═════ Given material ═════

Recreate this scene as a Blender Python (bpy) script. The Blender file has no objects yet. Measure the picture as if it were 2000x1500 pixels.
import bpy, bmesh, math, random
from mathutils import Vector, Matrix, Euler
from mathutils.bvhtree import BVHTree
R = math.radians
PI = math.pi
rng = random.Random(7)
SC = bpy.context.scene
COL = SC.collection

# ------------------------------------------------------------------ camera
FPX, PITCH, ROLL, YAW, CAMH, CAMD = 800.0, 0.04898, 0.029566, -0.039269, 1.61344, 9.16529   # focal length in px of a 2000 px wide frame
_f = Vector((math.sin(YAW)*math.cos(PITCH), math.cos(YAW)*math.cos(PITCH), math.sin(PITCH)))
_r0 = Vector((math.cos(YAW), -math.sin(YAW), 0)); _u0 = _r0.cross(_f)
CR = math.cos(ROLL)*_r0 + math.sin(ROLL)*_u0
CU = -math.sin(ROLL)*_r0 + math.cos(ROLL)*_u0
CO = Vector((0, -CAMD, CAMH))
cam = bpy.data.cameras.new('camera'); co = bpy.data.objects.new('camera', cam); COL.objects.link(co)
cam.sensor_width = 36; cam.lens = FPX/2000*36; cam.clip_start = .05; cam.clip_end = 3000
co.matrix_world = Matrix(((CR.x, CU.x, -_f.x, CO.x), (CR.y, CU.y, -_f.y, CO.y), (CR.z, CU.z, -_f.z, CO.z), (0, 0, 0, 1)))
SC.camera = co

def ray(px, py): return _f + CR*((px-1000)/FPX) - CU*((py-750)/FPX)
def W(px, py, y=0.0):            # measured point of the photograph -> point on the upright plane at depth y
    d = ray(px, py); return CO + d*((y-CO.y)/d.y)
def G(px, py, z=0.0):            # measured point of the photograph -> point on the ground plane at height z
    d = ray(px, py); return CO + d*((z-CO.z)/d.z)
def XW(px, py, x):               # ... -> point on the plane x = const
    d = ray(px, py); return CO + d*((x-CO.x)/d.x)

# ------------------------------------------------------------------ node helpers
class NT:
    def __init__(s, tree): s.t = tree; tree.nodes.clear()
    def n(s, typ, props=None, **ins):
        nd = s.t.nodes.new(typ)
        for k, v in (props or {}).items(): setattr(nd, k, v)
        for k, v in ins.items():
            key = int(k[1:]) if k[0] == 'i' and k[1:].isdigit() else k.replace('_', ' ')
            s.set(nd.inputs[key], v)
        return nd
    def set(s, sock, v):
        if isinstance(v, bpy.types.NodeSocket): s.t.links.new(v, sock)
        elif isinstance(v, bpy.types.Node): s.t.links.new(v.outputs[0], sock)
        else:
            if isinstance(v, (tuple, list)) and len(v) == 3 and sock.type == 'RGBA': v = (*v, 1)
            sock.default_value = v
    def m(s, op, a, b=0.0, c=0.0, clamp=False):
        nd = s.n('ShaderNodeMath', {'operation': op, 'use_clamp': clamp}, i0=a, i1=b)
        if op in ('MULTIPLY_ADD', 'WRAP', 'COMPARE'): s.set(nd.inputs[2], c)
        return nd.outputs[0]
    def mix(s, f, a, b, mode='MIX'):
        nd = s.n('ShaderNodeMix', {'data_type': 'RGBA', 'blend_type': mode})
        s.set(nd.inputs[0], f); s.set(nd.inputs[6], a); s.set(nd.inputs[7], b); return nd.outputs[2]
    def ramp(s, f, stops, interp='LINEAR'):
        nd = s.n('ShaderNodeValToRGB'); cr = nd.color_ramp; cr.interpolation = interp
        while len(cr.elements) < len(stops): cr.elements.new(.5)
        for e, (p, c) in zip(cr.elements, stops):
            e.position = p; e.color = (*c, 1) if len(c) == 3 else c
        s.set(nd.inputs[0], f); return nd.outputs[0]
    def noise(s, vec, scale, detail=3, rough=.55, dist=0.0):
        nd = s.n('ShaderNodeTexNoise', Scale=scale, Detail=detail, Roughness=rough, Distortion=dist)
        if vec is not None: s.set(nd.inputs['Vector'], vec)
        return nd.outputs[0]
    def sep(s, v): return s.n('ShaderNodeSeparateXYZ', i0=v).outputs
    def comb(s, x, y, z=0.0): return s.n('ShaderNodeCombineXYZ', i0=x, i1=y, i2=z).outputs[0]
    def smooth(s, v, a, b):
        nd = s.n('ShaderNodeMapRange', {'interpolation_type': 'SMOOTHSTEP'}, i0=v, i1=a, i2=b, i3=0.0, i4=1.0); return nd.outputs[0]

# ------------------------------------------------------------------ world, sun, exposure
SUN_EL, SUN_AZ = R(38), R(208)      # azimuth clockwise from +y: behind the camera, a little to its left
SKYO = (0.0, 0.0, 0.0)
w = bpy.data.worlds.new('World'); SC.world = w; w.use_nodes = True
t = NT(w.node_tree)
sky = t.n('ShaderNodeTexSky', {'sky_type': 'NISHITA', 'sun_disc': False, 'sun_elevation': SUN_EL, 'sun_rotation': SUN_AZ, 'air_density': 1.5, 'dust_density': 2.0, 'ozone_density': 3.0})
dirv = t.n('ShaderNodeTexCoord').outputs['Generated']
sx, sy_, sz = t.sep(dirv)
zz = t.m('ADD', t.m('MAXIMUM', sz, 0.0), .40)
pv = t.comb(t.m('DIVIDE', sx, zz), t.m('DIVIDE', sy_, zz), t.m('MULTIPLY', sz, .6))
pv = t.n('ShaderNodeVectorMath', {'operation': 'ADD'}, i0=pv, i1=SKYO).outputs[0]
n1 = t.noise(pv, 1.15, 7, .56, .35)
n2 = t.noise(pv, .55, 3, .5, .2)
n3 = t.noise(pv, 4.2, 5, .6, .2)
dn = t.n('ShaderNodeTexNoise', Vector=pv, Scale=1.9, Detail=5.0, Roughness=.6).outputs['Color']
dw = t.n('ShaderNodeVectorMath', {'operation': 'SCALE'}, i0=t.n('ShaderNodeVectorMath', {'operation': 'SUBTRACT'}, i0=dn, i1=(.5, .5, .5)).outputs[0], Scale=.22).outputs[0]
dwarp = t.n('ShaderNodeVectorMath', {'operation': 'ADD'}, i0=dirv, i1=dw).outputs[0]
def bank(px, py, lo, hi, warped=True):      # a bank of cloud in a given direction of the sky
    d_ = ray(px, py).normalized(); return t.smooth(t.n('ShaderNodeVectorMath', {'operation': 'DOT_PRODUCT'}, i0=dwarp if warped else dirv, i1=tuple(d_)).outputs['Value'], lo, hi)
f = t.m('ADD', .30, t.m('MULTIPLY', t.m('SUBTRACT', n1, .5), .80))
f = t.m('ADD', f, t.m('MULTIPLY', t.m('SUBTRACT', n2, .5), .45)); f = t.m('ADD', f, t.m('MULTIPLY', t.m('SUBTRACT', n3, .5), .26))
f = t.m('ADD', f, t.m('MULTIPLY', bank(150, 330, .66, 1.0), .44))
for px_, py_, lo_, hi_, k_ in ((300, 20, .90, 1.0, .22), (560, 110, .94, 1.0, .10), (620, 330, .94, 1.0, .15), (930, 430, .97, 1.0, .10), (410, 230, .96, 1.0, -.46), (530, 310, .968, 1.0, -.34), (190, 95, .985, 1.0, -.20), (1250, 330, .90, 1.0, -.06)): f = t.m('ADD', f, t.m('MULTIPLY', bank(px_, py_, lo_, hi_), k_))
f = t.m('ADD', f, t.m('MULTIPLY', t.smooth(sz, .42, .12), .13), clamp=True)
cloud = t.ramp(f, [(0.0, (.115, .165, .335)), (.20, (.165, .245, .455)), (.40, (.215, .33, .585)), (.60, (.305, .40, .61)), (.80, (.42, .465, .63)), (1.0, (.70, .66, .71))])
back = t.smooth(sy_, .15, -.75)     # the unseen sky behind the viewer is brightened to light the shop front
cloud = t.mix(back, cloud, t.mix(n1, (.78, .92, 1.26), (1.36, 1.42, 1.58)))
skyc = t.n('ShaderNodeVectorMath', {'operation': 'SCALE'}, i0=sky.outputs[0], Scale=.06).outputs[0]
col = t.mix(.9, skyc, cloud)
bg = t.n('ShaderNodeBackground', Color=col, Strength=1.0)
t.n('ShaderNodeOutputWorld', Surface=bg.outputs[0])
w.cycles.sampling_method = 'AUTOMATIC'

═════

* **Task to complete**
Write out exactly, please, the lines beginning at the start of the material and ending with the line that holds "d = ray(px, py); return CO + d*((x-CO.x)/d.x)", both included.

* **Reply to the exercise**
Recreate this scene as a Blender Python (bpy) script. The Blender file has no objects yet. Measure the picture as if it were 2000x1500 pixels.
import bpy, bmesh, math, random
from mathutils import Vector, Matrix, Euler
from mathutils.bvhtree import BVHTree
R = math.radians
PI = math.pi
rng = random.Random(7)
SC = bpy.context.scene
COL = SC.collection

# ------------------------------------------------------------------ camera
FPX, PITCH, ROLL, YAW, CAMH, CAMD = 800.0, 0.04898, 0.029566, -0.039269, 1.61344, 9.16529   # focal length in px of a 2000 px wide frame
_f = Vector((math.sin(YAW)*math.cos(PITCH), math.cos(YAW)*math.cos(PITCH), math.sin(PITCH)))
_r0 = Vector((math.cos(YAW), -math.sin(YAW), 0)); _u0 = _r0.cross(_f)
CR = math.cos(ROLL)*_r0 + math.sin(ROLL)*_u0
CU = -math.sin(ROLL)*_r0 + math.cos(ROLL)*_u0
CO = Vector((0, -CAMD, CAMH))
cam = bpy.data.cameras.new('camera'); co = bpy.data.objects.new('camera', cam); COL.objects.link(co)
cam.sensor_width = 36; cam.lens = FPX/2000*36; cam.clip_start = .05; cam.clip_end = 3000
co.matrix_world = Matrix(((CR.x, CU.x, -_f.x, CO.x), (CR.y, CU.y, -_f.y, CO.y), (CR.z, CU.z, -_f.z, CO.z), (0, 0, 0, 1)))
SC.camera = co

def ray(px, py): return _f + CR*((px-1000)/FPX) - CU*((py-750)/FPX)
def W(px, py, y=0.0):            # measured point of the photograph -> point on the upright plane at depth y
    d = ray(px, py); return CO + d*((y-CO.y)/d.y)
def G(px, py, z=0.0):            # measured point of the photograph -> point on the ground plane at height z
    d = ray(px, py); return CO + d*((z-CO.z)/d.z)
def XW(px, py, x):               # ... -> point on the plane x = const
    d = ray(px, py); return CO + d*((x-CO.x)/d.x)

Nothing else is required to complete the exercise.